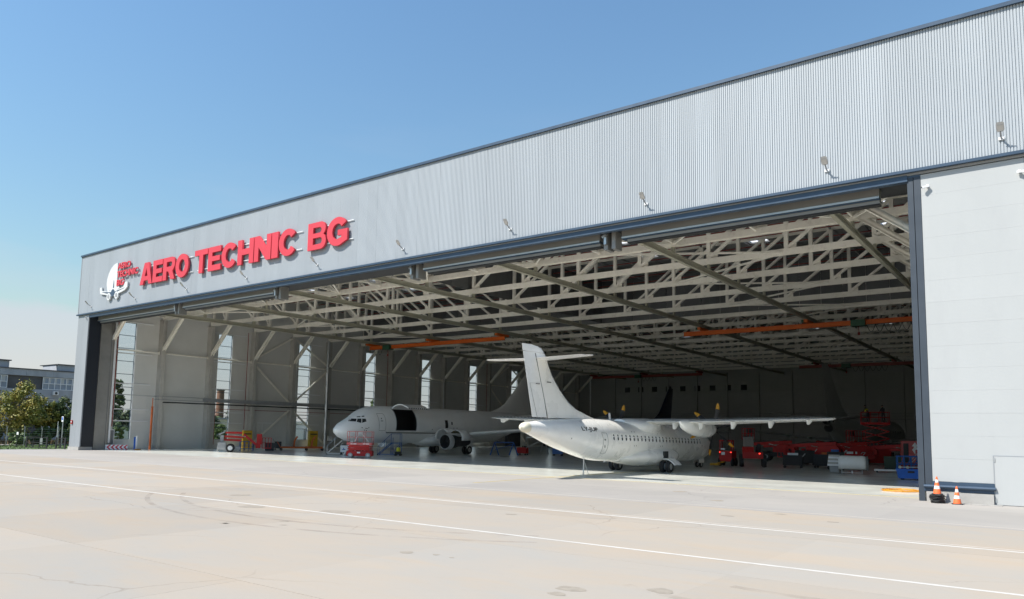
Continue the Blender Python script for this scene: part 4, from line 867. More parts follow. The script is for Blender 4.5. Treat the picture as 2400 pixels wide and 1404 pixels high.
def engine(root, sd, m, opened):
    e = MB(); o3 = (sd * 4.83, 0, 0)
    zc = 1.52
    if opened:
        en = MB().lathe([(.80, 0), (.86, .10), (.88, .35), (.86, .75)], (sd * 4.83, -11.6, zc), (0, -1, 0), 32).lathe([(.80, 0), (.755, .08)], (sd * 4.83, -11.6, zc), (0, -1, 0), 32).build('inlet_lip', M['lip'], root, 60)
        MB().lathe([(.755, .081), (.70, .3), (.70, .9)], (sd * 4.83, -11.6, zc), (0, -1, 0), 32).build('inlet_duct', M['dark'], en, 60)
        MB().lathe([(.78, .751), (.74, 1.6), (.60, 2.2), (.52, 3.6), (.34, 4.2)], (sd * 4.83, -11.6, zc), (0, -1, 0), 24, False, True).build('engine_core', M['dark'], en, 60)
        MB().lathe([(.70, .92), (.02, .90)], (sd * 4.83, -11.6, zc), (0, -1, 0), 24).build('fan_disc', M['dark'], en)
        MB().lathe([(.2, .92), (.12, .6), (.02, .5)], (sd * 4.83, -11.6, zc), (0, -1, 0), 14).build('fan_spinner', M['dark'], en, 50)
        fb = MB()
        for k in range(22):
            a = 2 * pi * k / 22; fb.bar((sd * 4.83 + cos(a) * .2, -12.45, zc + sin(a) * .2), (sd * 4.83 + cos(a + .12) * .69, -12.4, zc + sin(a + .12) * .69), .09, .02, (0, 1, .5))
        fb.build('fan_blades', M['black'], en)
        # open fan cowls, hinged at the top and swung up either side
        for s2, sw_, len_ in ((1, 1.05, 2.0), (-1, .95, 1.7)):
            px, pz = sd * 4.83 + s2 * .22, zc + .98; R = []
            for yk in (0, .35, len_ * .6, len_):
                rr = []
                rad = .98 if yk < len_ else .9
                for th in (0, 25, 50, 75, 100, 125, 150):
                    a = radians(90 - th); lx_, lz_ = cos(a) * rad - .0, sin(a) * rad - .98
                    ca, sa = cos(radians(52) * sw_), sin(radians(52) * sw_)
                    X_, Z_ = lx_ * ca - lz_ * sa, lx_ * sa + lz_ * ca
                    rr.append((px + s2 * X_, -12.3 - yk, pz + Z_))
                R.append(rr)
            ob = MB().rings(R, closed=False).build('fan_cowl', M['plane_grey'] if s2 * sd < 0 or True else m, root, 50, fix=False)
            sol = ob.modifiers.new('thick', 'SOLIDIFY'); sol.thickness = .05; ob.data.materials.append(M['olive']); sol.material_offset = 1 if s2 < 0 else 0
    else:
        en = MB().lathe([(.80, 0), (.88, .12), (.93, .6), (.92, 1.6), (.72, 2.9), (.5, 3.9), (.36, 4.3)], (sd * 4.83, -11.5, zc), (0, -1, 0), 28, False, True).lathe([(.80, 0), (.72, .5)], (sd * 4.83, -11.5, zc), (0, -1, 0), 28).lathe([(.72, .5), (.02, .48)], (sd * 4.83, -11.5, zc), (0, -1, 0), 28).build('engine', m, root, 60)
    MB().prism([(sd * 4.83 - .14, -12.6, 2.3), (sd * 4.83 - .14, -16.2, 2.2), (sd * 4.83 - .14, -16.2, 2.6), (sd * 4.83 - .14, -14.6, 2.55)], (.28, 0, 0)).build('pylon', m, root)
J = thing('cargo_jet', 'pale grey freighter jet with its big side cargo door raised, nose towards the apron', 'airplane', (-60.4, 50.9, 0), radians(-179))
NA = 60
bm_ = MB(); LQ = [(q[0], q[1:]) for q in JD]; rg = [ring(s, q, NA) for s, q in LQ]
vs_ = [p for r in rg for p in r]; fs_ = []
CD = (7.01, 10.21)
def in_door(i): a = (i + .5) * 360 / NA; return 234 < a < 324          # angle measured from the crown, port side
for k in range(len(rg) - 1):
    sm_ = (LQ[k][0] + LQ[k + 1][0]) / 2
    for i in range(NA):
        if CD[0] < sm_ < CD[1] and 252 <= (i + .5) * 6 <= 330: continue
        fs_.append((k * NA + i, k * NA + (i + 1) % NA, (k + 1) * NA + (i + 1) % NA, (k + 1) * NA + i))
fs_.append(tuple(range(NA - 1, -1, -1))); bm_.add(vs_, fs_)
fo = bm_.build('fuselage', M['plane_grey'], J, 60)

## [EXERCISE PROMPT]
Reproduce the data above in full, exactly as it is, with the pictures left out.

## [FINISHED TASK]
Continue the Blender Python script for this scene: part 4, from line 867. More parts follow. The script is for Blender 4.5. Treat the picture as 2400 pixels wide and 1404 pixels high.
def engine(root, sd, m, opened):
    e = MB(); o3 = (sd * 4.83, 0, 0)
    zc = 1.52
    if opened:
        en = MB().lathe([(.80, 0), (.86, .10), (.88, .35), (.86, .75)], (sd * 4.83, -11.6, zc), (0, -1, 0), 32).lathe([(.80, 0), (.755, .08)], (sd * 4.83, -11.6, zc), (0, -1, 0), 32).build('inlet_lip', M['lip'], root, 60)
        MB().lathe([(.755, .081), (.70, .3), (.70, .9)], (sd * 4.83, -11.6, zc), (0, -1, 0), 32).build('inlet_duct', M['dark'], en, 60)
        MB().lathe([(.78, .751), (.74, 1.6), (.60, 2.2), (.52, 3.6), (.34, 4.2)], (sd * 4.83, -11.6, zc), (0, -1, 0), 24, False, True).build('engine_core', M['dark'], en, 60)
        MB().lathe([(.70, .92), (.02, .90)], (sd * 4.83, -11.6, zc), (0, -1, 0), 24).build('fan_disc', M['dark'], en)
        MB().lathe([(.2, .92), (.12, .6), (.02, .5)], (sd * 4.83, -11.6, zc), (0, -1, 0), 14).build('fan_spinner', M['dark'], en, 50)
        fb = MB()
        for k in range(22):
            a = 2 * pi * k / 22; fb.bar((sd * 4.83 + cos(a) * .2, -12.45, zc + sin(a) * .2), (sd * 4.83 + cos(a + .12) * .69, -12.4, zc + sin(a + .12) * .69), .09, .02, (0, 1, .5))
        fb.build('fan_blades', M['black'], en)
        # open fan cowls, hinged at the top and swung up either side
        for s2, sw_, len_ in ((1, 1.05, 2.0), (-1, .95, 1.7)):
            px, pz = sd * 4.83 + s2 * .22, zc + .98; R = []
            for yk in (0, .35, len_ * .6, len_):
                rr = []
                rad = .98 if yk < len_ else .9
                for th in (0, 25, 50, 75, 100, 125, 150):
                    a = radians(90 - th); lx_, lz_ = cos(a) * rad - .0, sin(a) * rad - .98
                    ca, sa = cos(radians(52) * sw_), sin(radians(52) * sw_)
                    X_, Z_ = lx_ * ca - lz_ * sa, lx_ * sa + lz_ * ca
                    rr.append((px + s2 * X_, -12.3 - yk, pz + Z_))
                R.append(rr)
            ob = MB().rings(R, closed=False).build('fan_cowl', M['plane_grey'] if s2 * sd < 0 or True else m, root, 50, fix=False)
            sol = ob.modifiers.new('thick', 'SOLIDIFY'); sol.thickness = .05; ob.data.materials.append(M['olive']); sol.material_offset = 1 if s2 < 0 else 0
    else:
        en = MB().lathe([(.80, 0), (.88, .12), (.93, .6), (.92, 1.6), (.72, 2.9), (.5, 3.9), (.36, 4.3)], (sd * 4.83, -11.5, zc), (0, -1, 0), 28, False, True).lathe([(.80, 0), (.72, .5)], (sd * 4.83, -11.5, zc), (0, -1, 0), 28).lathe([(.72, .5), (.02, .48)], (sd * 4.83, -11.5, zc), (0, -1, 0), 28).build('engine', m, root, 60)
    MB().prism([(sd * 4.83 - .14, -12.6, 2.3), (sd * 4.83 - .14, -16.2, 2.2), (sd * 4.83 - .14, -16.2, 2.6), (sd * 4.83 - .14, -14.6, 2.55)], (.28, 0, 0)).build('pylon', m, root)
J = thing('cargo_jet', 'pale grey freighter jet with its big side cargo door raised, nose towards the apron', 'airplane', (-60.4, 50.9, 0), radians(-179))
NA = 60
bm_ = MB(); LQ = [(q[0], q[1:]) for q in JD]; rg = [ring(s, q, NA) for s, q in LQ]
vs_ = [p for r in rg for p in r]; fs_ = []
CD = (7.01, 10.21)
def in_door(i): a = (i + .5) * 360 / NA; return 234 < a < 324          # angle measured from the crown, port side
for k in range(len(rg) - 1):
    sm_ = (LQ[k][0] + LQ[k + 1][0]) / 2
    for i in range(NA):
        if CD[0] < sm_ < CD[1] and 252 <= (i + .5) * 6 <= 330: continue
        fs_.append((k * NA + i, k * NA + (i + 1) % NA, (k + 1) * NA + (i + 1) % NA, (k + 1) * NA + i))
fs_.append(tuple(range(NA - 1, -1, -1))); bm_.add(vs_, fs_)
fo = bm_.build('fuselage', M['plane_grey'], J, 60)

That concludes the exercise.